• Task description
Find "B(m, 'aisle_gable', 'brick_side')" in the data, then restate the line it sits in and every later line word for word, ending with the last line.

• Given information
++++++++++++++++++++

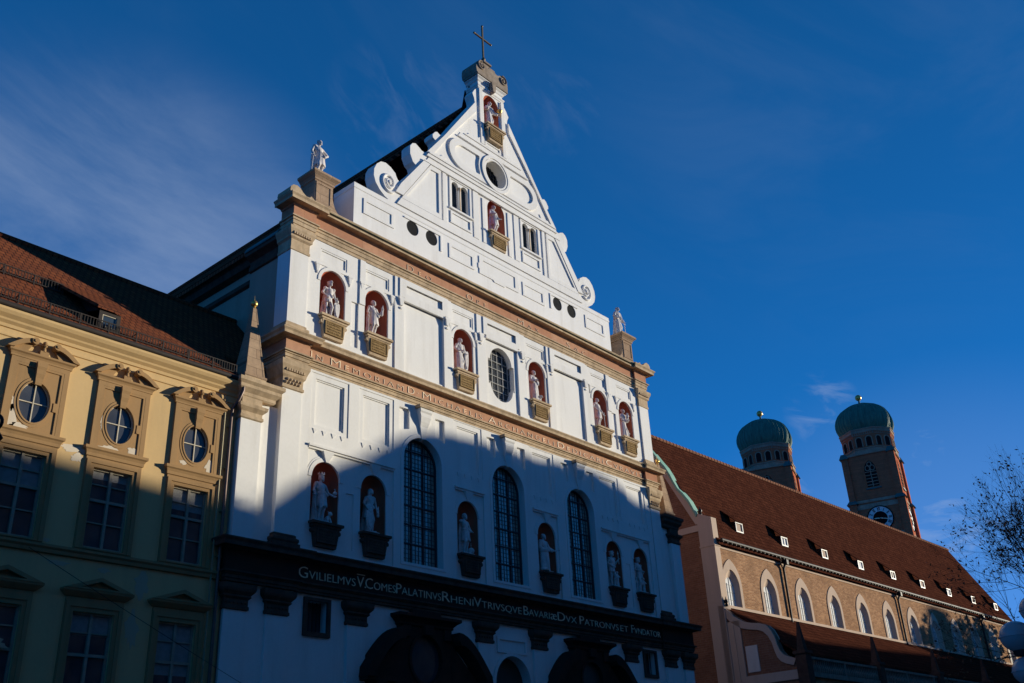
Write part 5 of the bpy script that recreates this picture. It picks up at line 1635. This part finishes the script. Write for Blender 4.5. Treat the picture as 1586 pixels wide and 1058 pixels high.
# roof
m = M()
ov_ = 0.30
sl = (RDG - EZ) / HWD
for a in ([(0, -ov_, EZ - ov_ * sl + 0.12), (UL, -ov_, EZ - ov_ * sl + 0.12), (UL, HWD, RDG + 0.12), (0, HWD, RDG + 0.12)], [(0, HWD, RDG + 0.12), (UL, HWD, RDG + 0.12), (UL, 2 * HWD + ov_, EZ - 0.4), (0, 2 * HWD + ov_, EZ - 0.4)]):
    m.add(a + [(u, n, z - 0.14) for u, n, z in a], [(0, 1, 2, 3), (7, 6, 5, 4), (0, 4, 5, 1), (1, 5, 6, 2), (2, 6, 7, 3), (3, 7, 4, 0)])
B(m, 'roof', 'tile_brick_church')
m = M(); m.tube([(0, HWD, RDG + 0.16), (UL, HWD, RDG + 0.16)], 0.14, None, 8)
for i in range(int(UL / 0.45)): m.tube([(i * 0.45, HWD, RDG + 0.17), (i * 0.45 + 0.06, HWD, RDG + 0.17)], 0.165, None, 8)
B(m, 'ridge_tiles', 'ridge_clay')
rzz = lambda n: EZ + 0.12 + n * sl
# dormers
for i in range(9):
    u = 4.46 + 6.52 * i
    m = M()
    w = 0.48; z0, z1 = 19.25, 19.98
    n0 = (z0 - EZ - 0.12) / sl - 0.02; n1 = (z1 + 0.1 - EZ - 0.12) / sl
    m.add([(u - w, n0, z0), (u - w, n0, z1), (u - w, n1, z1 + 0.1), (u + w, n0, z0), (u + w, n0, z1), (u + w, n1, z1 + 0.1)], [(0, 1, 2), (5, 4, 3), (1, 4, 5, 2)])
    dmm = B(m, 'dormer', 'tile_brick_church')
    m = M()
    a = [(u - w - 0.07, n0 - 0.10, z1), (u + w + 0.07, n0 - 0.10, z1), (u + w + 0.07, n1 + 0.5, z1 + 1.0), (u - w - 0.07, n1 + 0.5, z1 + 1.0)]
    m.add(a + [(x, y, z + 0.07) for x, y, z in a], [(3, 2, 1, 0), (4, 5, 6, 7), (0, 1, 5, 4), (1, 2, 6, 5), (2, 3, 7, 6), (3, 0, 4, 7)]); B(m, 'dormer_roof', 'tile_brick_church', dmm)
    m = M(); m.ring(rect(u - w, u + w, z0, z1), rect(u - w + 0.08, u + w - 0.08, z0 + 0.09, z1 - 0.08), n0 - 0.04, n0 + 0.06)
    if i in (1, 4): m.box(u - 0.03, u + 0.03, n0 - 0.02, n0 + 0.05, z0 + 0.1, z1 - 0.1)
    B(m, 'frame', 'white_paint', dmm)
    m = M(); m.box(u - w + 0.08, u + w - 0.08, n0 + 0.03, n0 + 0.05, z0 + 0.1, z1 - 0.08); B(m, 'shutter', 'blind_white' if i in (1, 3, 6) else 'pink_plaster', dmm)
# eaves: frieze, corbelled gutter
m = M(); m.box(0.02, UL, -0.05, 0.0, 17.42, 17.60); B(m, 'frieze', 'pink_plaster')
m = M()
m.tube([(0.25, -0.36, 17.92), (UL, -0.36, 17.92)], 0.11, None, 10)
for i in range(int(UL / 0.55)): m.box(0.35 + i * 0.55, 0.40 + i * 0.55, -0.44, -0.02, 17.74, 17.9)
B(m, 'gutter', 'gutter_metal', None, 40)
for u in (8.95, 28.95, 48.95):
    m = M(); m.tube([(u, -0.36, 17.9), (u - 0.02, -0.30, 17.5), (u - 0.12, -0.14, 17.1), (u - 0.12, -0.12, 13.3)], 0.085, None, 10); m.box(u - 0.14, u + 0.14, -0.5, -0.2, 17.4, 17.75)
    m.tube([(u - 0.75, -0.36, 17.85), (u - 0.55, -0.2, 17.45), (u - 0.15, -0.12, 17.1)], 0.05, None, 8)
    B(m, 'downpipe', 'gutter_metal', None, 40)
# pointed windows
for c in WU:
    m = M(); m.ring(pointed(c, 1.20, 13.60, 15.05, 16.82), pointed(c, 0.90, 13.605, 15.0, 16.1), -0.05, 0.02)
    w = B(m, 'window', 'pink_plaster')
    m = M()
    o_ = pointed(c, 0.91, 13.62, 15.0, 16.1); k = len(o_)
    i_ = pointed(c, 0.60, 13.62, 14.85, 15.62)
    m.add([(x, 0.0, z) for x, z in o_] + [(x, 0.24, z) for x, z in i_], [((i + 1) % k, i, i + k, (i + 1) % k + k) for i in range(k)])
    B(m, 'reveal', 'pink_plaster', w)
    m = M(); m.plate(pointed(c, 0.66, 13.6, 14.85, 15.70), [], 0.242, 0.27); B(m, 'glass', 'blind_white', w)
    m = M()
    for i in (-1, 0, 1): m.box(c + i * 0.3 - 0.010, c + i * 0.3 + 0.010, 0.215, 0.238, 13.6, 15.2 if i else 15.6)
    for i in range(1, 4): m.box(c - 0.60, c + 0.60, 0.22, 0.236, 13.6 + i * 0.5 - 0.007, 13.6 + i * 0.5 + 0.007)
    B(m, 'bars', 'lead_bars', w)
m = M(); m.box(0.3, UL, -0.14, -0.001, 13.42, 13.60); B(m, 'ledge', 'pink_plaster')
# corner pilaster and the plaster bands of the west gable
m = M()
m.box(-0.30, 0.34, -0.10, 1.02, 0, 19.45)
m.box(-0.34, 0.38, -0.14, 1.06, 17.5, 17.62); m.box(-0.30, 0.55, -0.16, 0.3, 0, 13.5)
m.add([(-0.30, -0.10, 19.45), (0.34, -0.10, 19.45), (0.34, 1.02, 19.45), (-0.30, 1.02, 19.45), (-0.30, 0.9, 19.9), (0.34, 0.9, 19.9)], [(0, 1, 5, 4), (1, 2, 5), (2, 3, 4, 5), (3, 0, 4)])
m.box(-0.22, -0.121, 1.02, 8.9, 18.72, 19.15)
B(m, 'corner_pilaster', 'pink_plaster')
# green copper coping along the gable
m = M()
cp = [(0.95, 19.85), (1.12, 20.25), (1.42, 20.95), (1.85, 21.6), (2.22, 22.05), (2.55, 22.75), (2.72, 23.2), (3.05, 23.85), (3.5, 24.5), (4.1, 25.45), (5.0, 27.05)]
k = len(cp)
vs = [(u, n, z) for n, z in cp for u in (-0.34, 0.20)] + [(u, n + 0.10, z - 0.14) for n, z in cp for u in (-0.34, 0.20)]
fs = []
for i in range(k - 1):
    a = 2 * i; fs += [(a, a + 1, a + 3, a + 2), (a + 2 * k, a + 2 + 2 * k, a + 3 + 2 * k, a + 1 + 2 * k), (a, a + 2, a + 2 + 2 * k, a + 2 * k), (a + 1, a + 1 + 2 * k, a + 3 + 2 * k, a + 3)]
fs += [(0, 2 * k, 2 * k + 1, 1)]
m.add(vs, fs)
B(m, 'copper_coping', 'green_copper')
m = M()
kk = [(0.95, 19.2)] + [(n + 0.06, z - 0.1) for n, z in cp] + [(5.0, 26.4), (1.2, 19.2)]
vs = [(-0.24, n, z) for n, z in kk] + [(0.12, n, z) for n, z in kk]; k = len(kk)
m.add(vs, [tuple(range(k)), tuple(range(k, 2 * k))[::-1]] + [(i, (i + 1) % k, (i + 1) % k + k, i + k) for i in range(k)])
B(m, 'gable_parapet', 'pink_plaster')
for u, n, z in ((0.0, 0.85, 19.9), (0.0, -0.2, 13.55)):
    m = M(); m.lathe([(0.09, z - 0.1), (0.12, z), (0.06, z + 0.08), (0.14, z + 0.2), (0.13, z + 0.3), (0.04, z + 0.38), (0.01, z + 0.55)], u, n, 10); B(m, 'finial', 'black_iron', None, 40)
# side aisle: curved gable end, lean-to roof, balustrade
m = M()
sc_ = [(0.0, 13.45), (-0.15, 13.33), (-0.7, 12.72), (-1.35, 12.28), (-1.9, 12.12), (-2.45, 12.02), (-2.85, 11.86), (-3.15, 11.55), (-3.36, 11.1), (-3.46, 10.6), (-3.58, 10.2), (-3.8, 9.92), (-4.15, 9.74), (-4.6, 9.6), (-4.6, 9.0), (-5.0, 9.0), (-5.0, 0), (0.0, 0)]


def gpl(m, poly, u0, u1):
    tri = tessellate_polygon([[Vector((p[0], p[1], 0)) for p in poly]])
    k = len(poly)
    vs = [(u0, n, z) for n, z in poly] + [(u1, n, z) for n, z in poly]
    m.add(vs, [tuple(t) for t in tri] + [tuple(i + k for i in t) for t in tri] + [(i, (i + 1) % k, (i + 1) % k + k, i + k) for i in range(k)])


gpl(m, sc_, -0.10, 0.3)
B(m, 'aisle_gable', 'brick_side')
m = M()
inner = [(n + 0.30 if i < 14 else n, z - 0.36) for i, (n, z) in enumerate(sc_)]
top = sc_[:14]; low = [(n + 0.22, z - 0.38) for n, z in top]
for i in range(13):
    q = [top[i], top[i + 1], low[i + 1], low[i]]
    vs = [(-0.20, n, z) for n, z in q] + [(0.42, n, z + 0.0) for n, z in q]
    m.add(vs, [(0, 1, 2, 3), (7, 6, 5, 4), (0, 4, 5, 1), (2, 6, 7, 3)])
m.box(-0.20, -0.1, -1.05, -0.02, 0, 12.4); m.box(-0.24, -0.19, -0.62, -0.55, 2, 12.2)
m.box(-0.20, -0.1, -5.0, -1.05, 8.4, 8.95)
B(m, 'aisle_gable_trim', 'pink_plaster')
m = M(); m.box(-0.16, -0.10, -2.05, -1.2, 9.15, 10.75); B(m, 'blind_window', 'pale_plaster')
m = M()
a = [(0.3, -0.02, 13.42), (UL, -0.02, 13.42), (UL, -4.7, 9.95), (0.3, -4.7, 9.95)]
m.add(a + [(u, n, z - 0.15) for u, n, z in a], [(3, 2, 1, 0), (4, 5, 6, 7), (0, 1, 5, 4), (1, 2, 6, 5), (2, 3, 7, 6), (3, 0, 4, 7)])
B(m, 'aisle_roof', 'tile_brick_church')
m = M(); m.box(0.3, UL, -5.0, -4.7, 0, 8.5); B(m, 'aisle_wall', 'brick_front')
m = M()
m.box(0.3, UL, -5.22, -4.7, 8.5, 8.78); m.box(0.3, UL, -5.14, -4.92, 9.56, 9.70)
for i in range(int((UL - 1) / 0.27)):
    if (i % 18) == 17: m.box(0.5 + i * 0.27, 0.78 + i * 0.27, -5.12, -4.94, 8.78, 9.56)
    else: m.lathe([(0.05, 8.78), (0.09, 8.95), (0.10, 9.08), (0.045, 9.3), (0.04, 9.45), (0.08, 9.56)], 0.64 + i * 0.27, -5.03, 6)
B(m, 'balustrade', 'grey_stone')
for u in (0.0, 10.4, 20.8, 31.2, 41.6):
    m = M(); m.box(u - 0.36, u + 0.36, -5.36, -4.64, 7.6, 9.8); m.box(u - 0.44, u + 0.44, -5.44, -4.56, 9.8, 9.98); m.taper(u, -5.0, 0.24, 0.24, 9.98, 0.06, 0.06, 11.7); B(m, 'pinnacle', 'dark_stone')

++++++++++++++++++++

• Finished task
B(m, 'aisle_gable', 'brick_side')
m = M()
inner = [(n + 0.30 if i < 14 else n, z - 0.36) for i, (n, z) in enumerate(sc_)]
top = sc_[:14]; low = [(n + 0.22, z - 0.38) for n, z in top]
for i in range(13):
    q = [top[i], top[i + 1], low[i + 1], low[i]]
    vs = [(-0.20, n, z) for n, z in q] + [(0.42, n, z + 0.0) for n, z in q]
    m.add(vs, [(0, 1, 2, 3), (7, 6, 5, 4), (0, 4, 5, 1), (2, 6, 7, 3)])
m.box(-0.20, -0.1, -1.05, -0.02, 0, 12.4); m.box(-0.24, -0.19, -0.62, -0.55, 2, 12.2)
m.box(-0.20, -0.1, -5.0, -1.05, 8.4, 8.95)
B(m, 'aisle_gable_trim', 'pink_plaster')
m = M(); m.box(-0.16, -0.10, -2.05, -1.2, 9.15, 10.75); B(m, 'blind_window', 'pale_plaster')
m = M()
a = [(0.3, -0.02, 13.42), (UL, -0.02, 13.42), (UL, -4.7, 9.95), (0.3, -4.7, 9.95)]
m.add(a + [(u, n, z - 0.15) for u, n, z in a], [(3, 2, 1, 0), (4, 5, 6, 7), (0, 1, 5, 4), (1, 2, 6, 5), (2, 3, 7, 6), (3, 0, 4, 7)])
B(m, 'aisle_roof', 'tile_brick_church')
m = M(); m.box(0.3, UL, -5.0, -4.7, 0, 8.5); B(m, 'aisle_wall', 'brick_front')
m = M()
m.box(0.3, UL, -5.22, -4.7, 8.5, 8.78); m.box(0.3, UL, -5.14, -4.92, 9.56, 9.70)
for i in range(int((UL - 1) / 0.27)):
    if (i % 18) == 17: m.box(0.5 + i * 0.27, 0.78 + i * 0.27, -5.12, -4.94, 8.78, 9.56)
    else: m.lathe([(0.05, 8.78), (0.09, 8.95), (0.10, 9.08), (0.045, 9.3), (0.04, 9.45), (0.08, 9.56)], 0.64 + i * 0.27, -5.03, 6)
B(m, 'balustrade', 'grey_stone')
for u in (0.0, 10.4, 20.8, 31.2, 41.6):
    m = M(); m.box(u - 0.36, u + 0.36, -5.36, -4.64, 7.6, 9.8); m.box(u - 0.44, u + 0.44, -5.44, -4.56, 9.8, 9.98); m.taper(u, -5.0, 0.24, 0.24, 9.98, 0.06, 0.06, 11.7); B(m, 'pinnacle', 'dark_stone')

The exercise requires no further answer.